Carol-Ann Flanagan, with the Burnaby Society to End Homelessness, echoed this sentiment.

“I think one solution is … affordable housing … and some shelter space or temporary space,” she said in an interview with the Beacon.

“Stigma doesn’t help and fear… isn’t going to solve the problem,” she added.

Flanagan said that this winter’s conditions have been “horrible,” leading more unhoused people to seek shelter, whether it be in designated shelter spaces or temporary encampments they make for themselves.

There are two overnight shelters that operate in Burnaby when the temperature dips below zero, and extreme weather responses have been activated, run by the Lookout Society.

From the 1st to the 15th of every month, there are about 40 shelter spaces available at the Neighbourhood Church (formerly the Southside Church) at 7135 Walker Ave. From the 15th to the 30th, about 20 spaces are available at Westminster Bible Chapel at 7540 6th St.

In a previous interview with the Beacon, Flanagan noted that the availability of overnight shelter space in Burnaby is far from adequate to accommodate the city’s unhoused population. The city also does not have a permanent warming shelter.

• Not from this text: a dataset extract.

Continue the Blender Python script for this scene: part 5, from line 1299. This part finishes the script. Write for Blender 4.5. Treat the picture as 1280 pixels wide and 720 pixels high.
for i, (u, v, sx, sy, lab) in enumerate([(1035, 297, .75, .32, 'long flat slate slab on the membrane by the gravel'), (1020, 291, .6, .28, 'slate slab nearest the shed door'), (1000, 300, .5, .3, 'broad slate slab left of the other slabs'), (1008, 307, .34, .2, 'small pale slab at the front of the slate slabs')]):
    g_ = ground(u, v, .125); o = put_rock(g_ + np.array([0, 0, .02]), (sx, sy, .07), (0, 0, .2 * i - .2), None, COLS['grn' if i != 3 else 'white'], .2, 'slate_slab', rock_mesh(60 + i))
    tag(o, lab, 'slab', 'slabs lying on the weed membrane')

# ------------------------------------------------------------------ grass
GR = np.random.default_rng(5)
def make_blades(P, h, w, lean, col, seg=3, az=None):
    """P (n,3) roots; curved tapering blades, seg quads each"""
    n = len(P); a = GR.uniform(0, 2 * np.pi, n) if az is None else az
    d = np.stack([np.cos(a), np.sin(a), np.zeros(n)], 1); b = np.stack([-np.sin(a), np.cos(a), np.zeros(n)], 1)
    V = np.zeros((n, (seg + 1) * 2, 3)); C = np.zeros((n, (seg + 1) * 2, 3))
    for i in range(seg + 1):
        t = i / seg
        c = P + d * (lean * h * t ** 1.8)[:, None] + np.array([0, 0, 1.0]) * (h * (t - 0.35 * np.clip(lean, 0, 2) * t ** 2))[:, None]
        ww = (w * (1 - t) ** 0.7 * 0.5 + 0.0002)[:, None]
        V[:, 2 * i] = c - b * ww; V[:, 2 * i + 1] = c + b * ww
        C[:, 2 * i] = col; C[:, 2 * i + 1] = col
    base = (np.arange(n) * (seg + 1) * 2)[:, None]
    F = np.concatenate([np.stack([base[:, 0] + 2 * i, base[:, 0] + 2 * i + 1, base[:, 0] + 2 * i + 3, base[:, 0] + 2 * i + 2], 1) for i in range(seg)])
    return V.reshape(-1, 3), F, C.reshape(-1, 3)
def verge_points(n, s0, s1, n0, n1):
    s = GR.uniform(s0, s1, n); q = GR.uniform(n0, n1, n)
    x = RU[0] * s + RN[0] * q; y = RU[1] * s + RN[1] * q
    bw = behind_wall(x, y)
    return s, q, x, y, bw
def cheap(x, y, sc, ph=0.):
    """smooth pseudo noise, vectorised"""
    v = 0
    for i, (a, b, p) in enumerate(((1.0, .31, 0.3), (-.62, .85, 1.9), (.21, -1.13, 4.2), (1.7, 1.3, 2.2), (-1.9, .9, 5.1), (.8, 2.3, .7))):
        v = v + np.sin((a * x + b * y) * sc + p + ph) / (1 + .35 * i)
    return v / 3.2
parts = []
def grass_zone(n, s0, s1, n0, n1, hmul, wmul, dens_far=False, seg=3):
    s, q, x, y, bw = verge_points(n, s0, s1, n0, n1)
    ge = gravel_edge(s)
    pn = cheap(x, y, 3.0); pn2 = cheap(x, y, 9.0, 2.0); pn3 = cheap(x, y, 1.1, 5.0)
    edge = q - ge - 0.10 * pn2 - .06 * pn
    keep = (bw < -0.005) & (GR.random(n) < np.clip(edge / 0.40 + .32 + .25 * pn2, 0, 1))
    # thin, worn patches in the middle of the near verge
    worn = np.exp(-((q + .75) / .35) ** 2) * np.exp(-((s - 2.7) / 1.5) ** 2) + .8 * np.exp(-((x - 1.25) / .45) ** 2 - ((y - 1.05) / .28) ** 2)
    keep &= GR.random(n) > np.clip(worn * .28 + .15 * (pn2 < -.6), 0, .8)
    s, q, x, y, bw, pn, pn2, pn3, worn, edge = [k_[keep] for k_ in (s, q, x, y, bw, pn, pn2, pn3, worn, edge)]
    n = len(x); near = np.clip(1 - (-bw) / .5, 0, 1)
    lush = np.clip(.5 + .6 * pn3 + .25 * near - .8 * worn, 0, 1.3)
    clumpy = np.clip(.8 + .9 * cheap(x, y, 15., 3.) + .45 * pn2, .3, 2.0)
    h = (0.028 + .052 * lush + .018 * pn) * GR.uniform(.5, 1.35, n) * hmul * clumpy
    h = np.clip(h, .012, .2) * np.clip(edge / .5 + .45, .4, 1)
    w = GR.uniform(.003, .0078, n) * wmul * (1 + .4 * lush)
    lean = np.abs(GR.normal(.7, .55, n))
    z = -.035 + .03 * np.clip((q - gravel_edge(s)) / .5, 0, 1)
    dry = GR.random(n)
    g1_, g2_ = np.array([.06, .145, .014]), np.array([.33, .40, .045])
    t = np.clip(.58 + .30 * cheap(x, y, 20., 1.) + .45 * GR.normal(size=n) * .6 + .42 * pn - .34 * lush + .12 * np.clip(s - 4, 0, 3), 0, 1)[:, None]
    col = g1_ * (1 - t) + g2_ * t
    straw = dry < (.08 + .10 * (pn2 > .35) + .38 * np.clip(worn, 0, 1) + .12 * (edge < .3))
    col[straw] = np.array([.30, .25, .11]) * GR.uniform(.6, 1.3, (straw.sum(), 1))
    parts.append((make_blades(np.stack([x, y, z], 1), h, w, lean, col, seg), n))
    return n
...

As for the encampments near Stoney Creek, Flanagan said she’s aware of one person who currently is camped in the area (Templeton also mentioned in his address to the environment committee that he is aware of one occupied encampment).

Flanagan added that she does not see Burnaby “becoming an encampment area similar to what they have on Hastings.”

“If anybody has concerns if they see a homeless person, I think their best recourse is to get in touch with us or Progressive Housing, so we can send an outreach worker to see if we can find them a space to live,” she said.

During the meeting, Mark Sloat, a City of Burnaby environment planner, said the city is developing a new “integrated” and “empathetic” approach in regard to encampments.

“Rather than have a more piecemeal, ad-hoc approach, we’d like to have a more integrated approach to these issues,” he said, adding that it will have city departments work together on the matter.

“If you could picture a team in the future that could hopefully deal with these things it would involve police, it would involve mental health staff, Progressive Housing… in addition to engineering, parks, and license [departments] as well.”

Sloat said the city is looking to have this policy established by the end of March.

Flanagan said solutions that make people feel safe are “a given.”

“The people who live on the streets need to feel safe and the people who live in homes need to feel safe,” she said.